ADVERTISEMENT

Never Let a Crisis Go to Waste: Biden Urged To Use Ukraine as Excuse To Advance Green New Deal Through Emergency Order

L.A. gas prices, March 7, 2022. / Getty Images
March 15, 2022

President Joe Biden's sweeping ban on Russian oil and gas has prompted liberals to argue that he should further extend his executive powers and declare a national climate emergency.

In the past week, op-eds in the Nation and the Hill have argued that Biden should make use of the National Emergencies Act and the Defense Production Act to aggressively regulate the supply and demand of U.S. energy and move the nation off fossil fuels. Both articles reference climate reports published in February, when Russia invaded Ukraine, and echo a claim made last week by Biden that the invasion "should motivate us to accelerate the transition to clean energy."

Sen. Bernie Sanders (I., Vt.) first introduced legislation to declare a national climate emergency in July 2019. Shortly after Biden was inaugurated in January 2021, Senate Majority Leader Chuck Schumer (D., N.Y.) also urged the president to declare one. Environmental groups have long advocated for the move.

The authors of the Nation op-ed, Jean Su and Maya Golden-Krasner, write that the president must withstand the pressure amid Russia's invasion to increase U.S. oil production, adding that "exploiting crises to push for more oil production has long been a favorite trick of the fossil fuel lobby."

"Biden must resist the inevitable pressure he will face to expand domestic oil production as a means of offsetting the energy disruptions caused by Russia's invasion," Su and Golden-Krasner write.

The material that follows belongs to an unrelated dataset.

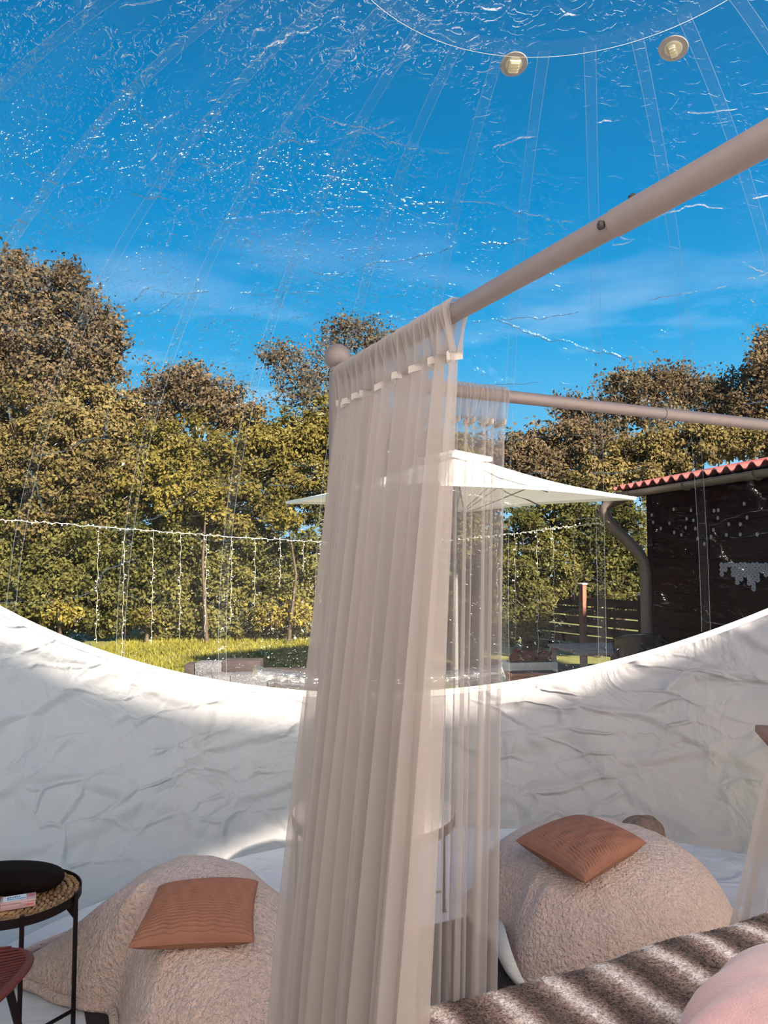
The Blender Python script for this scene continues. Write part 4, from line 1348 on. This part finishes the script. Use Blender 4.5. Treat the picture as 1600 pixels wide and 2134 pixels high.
def tree(name, label, cat, mat, clumps, dens, size, base_px, seed, twigs=0, group=None, ragged=0.8):
    """clumps: (px, py, Y, half width px, half height px)"""
    C_, Rr, Cn = [], [], []
    for (px, py, Y, hw, hh) in clumps:
        p = at(px, py, Y); s = Y / F_PX
        C_.append(p); Rr.append((hw * s, min(hw, hh) * s * 0.8, hh * s))
        Cn.append(int(dens * hw * hh * 0.019))
    b = at(*base_px); b.z = gz(b.x, b.y) - 0.02
    root = empty(name, b, label, cat, group)
    rs = random.Random(seed)
    sprays = []
    top = max(C_, key=lambda p: p.z - 2.5 * abs(p.x - b.x))
    mb = MB()
    pts = [b, b.lerp(top, 0.3) + Vector((rs.uniform(-.1, .1), 0.1, 0)), b.lerp(top, 0.65) + Vector((rs.uniform(-.15, .15), 0.1, 0)), top]
    tr = 1.0 if cat == 'tree' else 0.3
    mb.tube(pts, [0.14 * tr, 0.11 * tr, 0.07 * tr, 0.012], 8)
    mb.build('trunk', M['bark'], root)
    mb = MB()
    for i, c in enumerate(C_):
        s = b.lerp(top, rs.uniform(0.15, 0.6)) if (c - b).to_2d().length < 1.8 else Vector((c.x, c.y + 0.2, gz(c.x, c.y + 0.2)))
        mid = s.lerp(c, 0.5) + Vector((rs.uniform(-.2, .2), rs.uniform(-.2, .2), rs.uniform(0, .3)))
        mb.tube([s, mid, c], [0.045, 0.028, 0.010], 5)
        for k in range(twigs):
            d = Vector((rs.gauss(0, 1), rs.gauss(0, 1), rs.gauss(0.5, 0.8))).normalized()
            e_ = c + Vector((d.x * Rr[i][0], d.y * Rr[i][1], d.z * Rr[i][2])) * rs.uniform(0.8, 1.35)
            for w in (0.6, 0.75, 0.88, 1.0): sprays.append(c.lerp(e_, w))
            st = c.lerp(e_, rs.uniform(0.0, 0.3))
            mid = st.lerp(e_, 0.55) + Vector((rs.uniform(-.08, .08), rs.uniform(-.08, .08), rs.uniform(-.05, .08)))
            mb.tube([st, mid, e_], [0.016, 0.010, 0.004], 4)
    mb.build('branches', M['bark'], root)
    V = leaves(C_, Rr, Cn, size * 0.74, seed, ragged=ragged)
    if sprays:
        rn = np.random.default_rng(seed + 77)
        P = np.repeat(np.array([list(p) for p in sprays]), 9 if dens > 20 else 5, axis=0)
        P = P + rn.normal(0, size * 1.1, P.shape)
        V = np.concatenate([V, leaf_quads(P, rn.normal(size=P.shape) + np.array([0, -0.4, 0.3]), size * 0.85, rn)])
    fo = quads_mesh('foliage', V, mat, root)
    fo['kind'] = 'stuff'
    return root

TG = 'trees and bushes of the boundary hedge'
tree('tall_tree', 'tall brown-leaved tree rising highest at the far end of the hedge', 'tree', M['leaf_brown'],
     [(30, 640, 15.5, 120, 110), (120, 660, 15.6, 110, 110), (-60, 620, 15.6, 120, 120), (190, 740, 15.6, 75, 90), (80, 760, 15.4, 150, 120), (-60, 780, 15.5, 150, 150), (20, 575, 15.8, 60, 60), (215, 690, 15.6, 40, 45), (140, 595, 15.9, 40, 45)], 40, 0.100, (20, 1330, 15.8), 1, twigs=26, group=TG)
tree('hedge_tree', 'tan and olive broad hedge tree below the tall brown tree', 'tree', M['leaf_tan'],
     [(40, 900, 15.0, 150, 120), (150, 930, 14.9, 130, 110), (-60, 930, 15.0, 140, 130), (60, 1040, 14.7, 150, 110), (200, 860, 15.2, 90, 80), (250, 960, 15.2, 90, 90), (235, 1040, 15.1, 80, 70)], 46, 0.10, (60, 1330, 15.3), 2, twigs=4, group=TG)
tree('hedge_bush', 'brownish bushy tree just past the tall tree, its top ragged against the sky', 'tree', M['leaf_brown'],
     [(330, 840, 16.0, 90, 70), (400, 815, 16.1, 70, 60), (450, 850, 16.0, 80, 65), (510, 870, 16.1, 60, 55), (290, 880, 15.9, 70, 60), (405, 785, 16.2, 30, 30)], 34, 0.095, (390, 1330, 16.3), 3, twigs=12, group=TG)
tree('hedge_tree', 'yellow olive hedge tree with a bright middle, over the icicle lights', 'tree', M['leaf_olive'],
     [(300, 960, 15.2, 120, 90), (420, 950, 15.3, 120, 90), (540, 960, 15.4, 100, 90), (370, 1040, 14.9, 120, 80), (480, 1060, 14.9, 120, 80)], 46, 0.10, (420, 1330, 16.4), 4, twigs=4, group=TG)
tree('yellow_bush', 'small bright yellow bush standing out of the hedge middle', 'bush', M['leaf_yellow'],
     [(385, 1020, 14.2, 60, 42), (350, 1045, 14.2, 45, 36), (430, 1040, 14.2, 45, 36), (600, 1085, 14.2, 50, 30)], 30, 0.085, (400, 1330, 15.9), 5, twigs=4, group=TG)
tree('sparse_tree', 'thin half-bare tree behind the ball-topped bedpost', 'tree', M['leaf_brown'],
     [(760, 720, 18.0, 60, 50), (690, 760, 18.0, 70, 60), (620, 790, 18.0, 60, 60), (640, 840, 17.8, 70, 60), (580, 750, 18.2, 40, 35), (720, 690, 18.2, 50, 30), (800, 740, 18, 40, 40)], 4, 0.085, (660, 1320, 18.0), 6, twigs=40, group=TG)
tree('hedge_tree', 'olive hedge tree directly behind the ball-topped bedpost', 'tree', M['leaf_olive'],
     [(620, 920, 15.9, 90, 80), (680, 900, 16.0, 90, 80), (760, 930, 16.0, 100, 100), (640, 1010, 15.6, 90, 80), (850, 960, 16.0, 90, 100), (940, 980, 16.0, 90, 90)], 44, 0.10, (690, 1330, 16.2), 7, twigs=5, group=TG)
tree('low_hedge', 'green leafy low hedge behind the icicle lights, touching the lawn', 'hedge', M['leaf_green'],
     [(0, 1150, 14.6, 120, 110), (140, 1160, 14.7, 120, 110), (270, 1170, 14.9, 110, 105), (390, 1180, 15.0, 110, 105), (510, 1185, 15.1, 110, 105), (620, 1190, 15.2, 100, 105), (60, 1240, 14.4, 120, 90), (200, 1250, 14.6, 120, 70), (330, 1256, 14.8, 110, 64), (450, 1258, 14.9, 110, 62), (570, 1260, 15.0, 110, 62), (670, 1262, 15.1, 90, 62), (90, 1290, 14.6, 90, 40), (220, 1298, 14.7, 90, 34), (340, 1302, 14.8, 90, 34), (450, 1306, 14.9, 90, 32), (560, 1308, 14.9, 90, 32), (660, 1310, 15.0, 80, 32), (190, 1190, 15.3, 80, 80), (390, 1130, 15.4, 90, 60), (520, 1130, 15.4, 90, 60), (245, 1060, 15.2, 70, 60), (150, 1080, 15.2, 90, 60)], 56, 0.092, (330, 1330, 15.2), 8, twigs=4, group=TG)
tree('yellow_bush', 'low yellowing bush at the lawn edge next to the sheer curtain', 'bush', M['leaf_yellow'],
     [(560, 1285, 14.4, 55, 30), (610, 1280, 14.4, 45, 36), (120, 1275, 13.9, 55, 35), (300, 1290, 14.2, 45, 24)], 17, 0.085, (590, 1335, 15.4), 9, twigs=3, group=TG)
tree('hedge_tree', 'green hedge behind the parasol pole, seen through the curtains', 'tree', M['leaf_green'],
     [(760, 1120, 15.4, 100, 110), (880, 1120, 15.4, 110, 120), (1000, 1130, 15.3, 100, 120), (800, 1250, 15.2, 120, 90), (940, 1260, 15.2, 120, 90)], 40, 0.10, (880, 1330, 15.6), 10, twigs=4, group=TG)
tree('hedge_tree', 'low brown-green tree above the right half of the parasol', 'tree', M['leaf_brown'],
     [(1080, 950, 15.5, 60, 60), (1130, 945, 15.5, 60, 60), (1190, 930, 15.6, 60, 70), (1020, 970, 15.6, 60, 60), (1110, 1000, 15.3, 90, 50)], 44, 0.092, (1110, 1330, 15.8), 11, twigs=10, group=TG)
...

Eric Orts, the author of the Hill piece and a former Pennsylvania candidate for the U.S. Senate, also argues that dependence on fossil fuels empowers authoritarian leaders, such as Russian president Vladimir Putin and Saudi Arabian crown prince Mohammed bin Salman. A transition to so-called clean energy, he counters, would "reduce the geopolitical power of petrostates such as Russia and Saudi Arabia."

The Washington Free Beacon has reported that the Biden administration's push to transition to green energy sources, however, may empower another authoritarian nation. China controls the majority of the production of the silicon wafers used in solar panels, the rare earths used in wind turbines, and lithium for electric vehicles.

Since it began on Feb. 24, Russia's invasion of Ukraine has scattered more than 2 million refugees across Western Europe and killed around 600 civilians.